**** ENTRIES PROVIDED ****
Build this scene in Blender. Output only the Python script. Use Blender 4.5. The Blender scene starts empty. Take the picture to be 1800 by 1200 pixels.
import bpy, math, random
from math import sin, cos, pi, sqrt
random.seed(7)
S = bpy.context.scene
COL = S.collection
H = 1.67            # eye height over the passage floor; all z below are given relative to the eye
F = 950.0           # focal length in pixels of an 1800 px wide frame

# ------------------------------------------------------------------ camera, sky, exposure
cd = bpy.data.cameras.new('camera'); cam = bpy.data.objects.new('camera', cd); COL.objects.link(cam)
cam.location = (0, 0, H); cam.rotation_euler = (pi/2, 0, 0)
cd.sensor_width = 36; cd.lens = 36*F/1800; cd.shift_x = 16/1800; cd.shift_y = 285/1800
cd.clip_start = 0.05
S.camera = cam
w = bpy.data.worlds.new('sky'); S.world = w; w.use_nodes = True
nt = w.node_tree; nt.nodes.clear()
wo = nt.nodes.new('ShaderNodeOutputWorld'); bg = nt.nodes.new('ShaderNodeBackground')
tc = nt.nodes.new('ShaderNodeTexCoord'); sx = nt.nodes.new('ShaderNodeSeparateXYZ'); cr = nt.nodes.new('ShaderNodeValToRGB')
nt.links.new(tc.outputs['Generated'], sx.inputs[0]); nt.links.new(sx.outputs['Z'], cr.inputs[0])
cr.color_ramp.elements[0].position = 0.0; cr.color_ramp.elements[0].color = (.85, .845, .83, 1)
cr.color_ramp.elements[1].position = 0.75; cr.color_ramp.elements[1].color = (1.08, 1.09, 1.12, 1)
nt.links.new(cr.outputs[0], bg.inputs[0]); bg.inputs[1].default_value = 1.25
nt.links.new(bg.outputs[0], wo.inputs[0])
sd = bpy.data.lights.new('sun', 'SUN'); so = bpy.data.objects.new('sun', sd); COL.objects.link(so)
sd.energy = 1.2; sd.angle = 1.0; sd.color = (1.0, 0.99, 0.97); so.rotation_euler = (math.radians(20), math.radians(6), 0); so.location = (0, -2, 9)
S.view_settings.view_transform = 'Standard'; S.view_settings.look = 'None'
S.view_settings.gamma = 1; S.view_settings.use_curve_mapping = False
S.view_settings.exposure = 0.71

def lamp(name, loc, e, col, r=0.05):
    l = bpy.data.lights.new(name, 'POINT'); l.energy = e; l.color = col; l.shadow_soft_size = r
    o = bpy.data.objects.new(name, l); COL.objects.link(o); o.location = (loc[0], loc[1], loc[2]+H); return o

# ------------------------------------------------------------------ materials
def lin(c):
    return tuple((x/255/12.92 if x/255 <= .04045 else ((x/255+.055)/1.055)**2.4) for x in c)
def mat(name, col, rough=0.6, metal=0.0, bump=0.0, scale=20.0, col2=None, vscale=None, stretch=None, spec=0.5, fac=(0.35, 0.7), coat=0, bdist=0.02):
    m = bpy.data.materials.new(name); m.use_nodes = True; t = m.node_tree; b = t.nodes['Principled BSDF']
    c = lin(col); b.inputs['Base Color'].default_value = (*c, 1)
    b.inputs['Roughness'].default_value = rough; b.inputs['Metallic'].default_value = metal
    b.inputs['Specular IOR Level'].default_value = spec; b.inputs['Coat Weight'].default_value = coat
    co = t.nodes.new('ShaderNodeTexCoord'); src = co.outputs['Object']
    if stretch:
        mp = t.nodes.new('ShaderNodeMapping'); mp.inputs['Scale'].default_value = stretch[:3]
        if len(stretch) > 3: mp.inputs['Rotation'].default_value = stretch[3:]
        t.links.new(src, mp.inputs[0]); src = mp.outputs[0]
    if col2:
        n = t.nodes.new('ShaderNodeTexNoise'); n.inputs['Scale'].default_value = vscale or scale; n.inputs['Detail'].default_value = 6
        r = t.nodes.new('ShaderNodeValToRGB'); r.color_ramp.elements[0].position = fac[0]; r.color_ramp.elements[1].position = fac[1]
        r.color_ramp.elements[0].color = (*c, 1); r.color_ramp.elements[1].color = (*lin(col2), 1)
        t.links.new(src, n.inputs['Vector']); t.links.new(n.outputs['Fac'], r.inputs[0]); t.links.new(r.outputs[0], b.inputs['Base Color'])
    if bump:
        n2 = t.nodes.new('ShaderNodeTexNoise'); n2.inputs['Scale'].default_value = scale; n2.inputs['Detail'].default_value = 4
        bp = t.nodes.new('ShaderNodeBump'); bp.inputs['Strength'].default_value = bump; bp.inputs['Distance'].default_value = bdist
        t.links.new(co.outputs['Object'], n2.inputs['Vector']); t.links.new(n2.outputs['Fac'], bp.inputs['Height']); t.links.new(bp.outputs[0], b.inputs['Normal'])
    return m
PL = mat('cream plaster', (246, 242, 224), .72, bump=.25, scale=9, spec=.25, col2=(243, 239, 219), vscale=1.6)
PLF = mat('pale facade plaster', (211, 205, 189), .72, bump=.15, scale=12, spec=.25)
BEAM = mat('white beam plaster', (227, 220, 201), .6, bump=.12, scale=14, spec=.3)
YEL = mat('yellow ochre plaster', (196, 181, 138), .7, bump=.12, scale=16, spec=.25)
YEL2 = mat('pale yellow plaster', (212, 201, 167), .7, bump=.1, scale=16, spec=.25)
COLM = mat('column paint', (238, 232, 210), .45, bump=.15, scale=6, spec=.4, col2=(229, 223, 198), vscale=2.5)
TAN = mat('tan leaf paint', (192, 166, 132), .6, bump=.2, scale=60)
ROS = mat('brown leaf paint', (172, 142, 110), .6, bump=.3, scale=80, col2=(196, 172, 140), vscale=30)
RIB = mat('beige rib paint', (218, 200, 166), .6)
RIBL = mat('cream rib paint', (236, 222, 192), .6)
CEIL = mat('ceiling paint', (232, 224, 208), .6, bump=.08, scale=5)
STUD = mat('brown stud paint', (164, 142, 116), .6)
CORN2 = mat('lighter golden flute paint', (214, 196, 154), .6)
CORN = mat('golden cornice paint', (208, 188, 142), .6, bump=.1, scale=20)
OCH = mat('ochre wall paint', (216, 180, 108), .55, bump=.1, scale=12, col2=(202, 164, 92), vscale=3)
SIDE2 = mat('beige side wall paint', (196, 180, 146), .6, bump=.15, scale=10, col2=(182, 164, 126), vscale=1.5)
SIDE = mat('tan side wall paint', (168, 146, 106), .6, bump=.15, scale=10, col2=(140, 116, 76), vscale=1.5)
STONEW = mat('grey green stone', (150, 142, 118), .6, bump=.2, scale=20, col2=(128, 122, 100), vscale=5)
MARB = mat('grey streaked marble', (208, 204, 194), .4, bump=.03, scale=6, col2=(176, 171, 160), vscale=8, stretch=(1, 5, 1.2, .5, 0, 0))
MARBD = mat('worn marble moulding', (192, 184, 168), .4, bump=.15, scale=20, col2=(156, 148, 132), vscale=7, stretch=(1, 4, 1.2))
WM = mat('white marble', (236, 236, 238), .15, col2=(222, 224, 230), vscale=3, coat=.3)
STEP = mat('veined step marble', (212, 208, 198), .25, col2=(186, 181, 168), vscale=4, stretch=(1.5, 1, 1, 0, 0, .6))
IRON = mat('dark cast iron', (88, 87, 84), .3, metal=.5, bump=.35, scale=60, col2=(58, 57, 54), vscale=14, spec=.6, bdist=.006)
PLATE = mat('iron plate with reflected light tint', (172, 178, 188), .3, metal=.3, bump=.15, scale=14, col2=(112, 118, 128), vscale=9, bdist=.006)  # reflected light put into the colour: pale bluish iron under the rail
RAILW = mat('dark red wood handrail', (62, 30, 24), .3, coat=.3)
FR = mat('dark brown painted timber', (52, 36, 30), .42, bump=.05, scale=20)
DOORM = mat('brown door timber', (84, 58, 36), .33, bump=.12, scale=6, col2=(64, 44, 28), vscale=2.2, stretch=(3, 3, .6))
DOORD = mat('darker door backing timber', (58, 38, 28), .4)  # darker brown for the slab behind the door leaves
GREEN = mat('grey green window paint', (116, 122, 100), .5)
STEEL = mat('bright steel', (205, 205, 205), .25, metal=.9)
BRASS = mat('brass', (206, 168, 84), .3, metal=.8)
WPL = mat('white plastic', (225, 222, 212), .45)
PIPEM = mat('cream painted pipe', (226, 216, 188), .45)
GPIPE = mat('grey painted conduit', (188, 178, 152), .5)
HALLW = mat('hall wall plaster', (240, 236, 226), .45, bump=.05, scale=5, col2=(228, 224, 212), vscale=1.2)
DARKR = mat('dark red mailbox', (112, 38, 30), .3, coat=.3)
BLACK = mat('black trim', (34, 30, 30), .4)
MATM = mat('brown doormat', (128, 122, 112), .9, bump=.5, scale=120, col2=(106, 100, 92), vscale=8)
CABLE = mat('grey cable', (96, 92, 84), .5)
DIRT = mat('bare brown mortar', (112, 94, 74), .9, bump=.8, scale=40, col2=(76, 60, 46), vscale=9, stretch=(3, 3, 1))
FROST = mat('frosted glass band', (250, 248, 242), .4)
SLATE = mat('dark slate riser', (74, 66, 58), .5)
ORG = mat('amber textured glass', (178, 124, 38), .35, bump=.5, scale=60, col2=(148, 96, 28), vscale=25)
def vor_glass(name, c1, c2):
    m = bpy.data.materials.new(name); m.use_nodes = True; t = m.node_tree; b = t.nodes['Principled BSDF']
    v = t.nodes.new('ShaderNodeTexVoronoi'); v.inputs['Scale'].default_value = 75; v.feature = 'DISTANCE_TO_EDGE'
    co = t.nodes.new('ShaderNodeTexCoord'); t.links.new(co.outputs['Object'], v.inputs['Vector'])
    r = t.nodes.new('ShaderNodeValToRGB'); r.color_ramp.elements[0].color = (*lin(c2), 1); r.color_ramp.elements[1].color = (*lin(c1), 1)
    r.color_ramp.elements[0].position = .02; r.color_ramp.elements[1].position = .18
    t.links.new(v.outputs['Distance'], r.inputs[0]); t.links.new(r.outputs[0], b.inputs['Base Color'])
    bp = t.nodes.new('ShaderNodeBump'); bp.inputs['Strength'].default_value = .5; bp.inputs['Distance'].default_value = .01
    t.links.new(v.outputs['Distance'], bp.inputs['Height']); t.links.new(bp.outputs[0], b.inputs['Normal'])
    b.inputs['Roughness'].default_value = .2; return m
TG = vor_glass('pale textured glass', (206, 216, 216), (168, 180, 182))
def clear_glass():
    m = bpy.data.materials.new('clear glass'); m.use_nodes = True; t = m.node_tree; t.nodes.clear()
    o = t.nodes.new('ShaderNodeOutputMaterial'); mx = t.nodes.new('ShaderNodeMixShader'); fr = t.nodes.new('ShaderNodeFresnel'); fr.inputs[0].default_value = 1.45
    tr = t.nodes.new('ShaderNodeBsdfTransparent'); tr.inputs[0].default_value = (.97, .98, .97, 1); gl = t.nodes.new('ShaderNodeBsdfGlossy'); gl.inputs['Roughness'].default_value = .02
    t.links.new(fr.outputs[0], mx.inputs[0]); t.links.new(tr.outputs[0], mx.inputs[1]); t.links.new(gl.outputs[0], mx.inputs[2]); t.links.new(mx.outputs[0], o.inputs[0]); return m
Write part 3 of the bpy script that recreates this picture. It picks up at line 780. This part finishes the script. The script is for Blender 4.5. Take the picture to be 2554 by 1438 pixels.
****
* WRITTEN PROBLEM *
Copy exactly the lines that run from the first line of the data to the line containing "px wide frame", please, with both ends included and nothing else.

* REPLY *
Build this scene in Blender. Output only the Python script. Use Blender 4.5. The Blender scene starts empty. Take the picture to be 1800 by 1200 pixels.
import bpy, math, random
from math import sin, cos, pi, sqrt
random.seed(7)
S = bpy.context.scene
COL = S.collection
H = 1.67            # eye height over the passage floor; all z below are given relative to the eye
F = 950.0           # focal length in pixels of an 1800 px wide frame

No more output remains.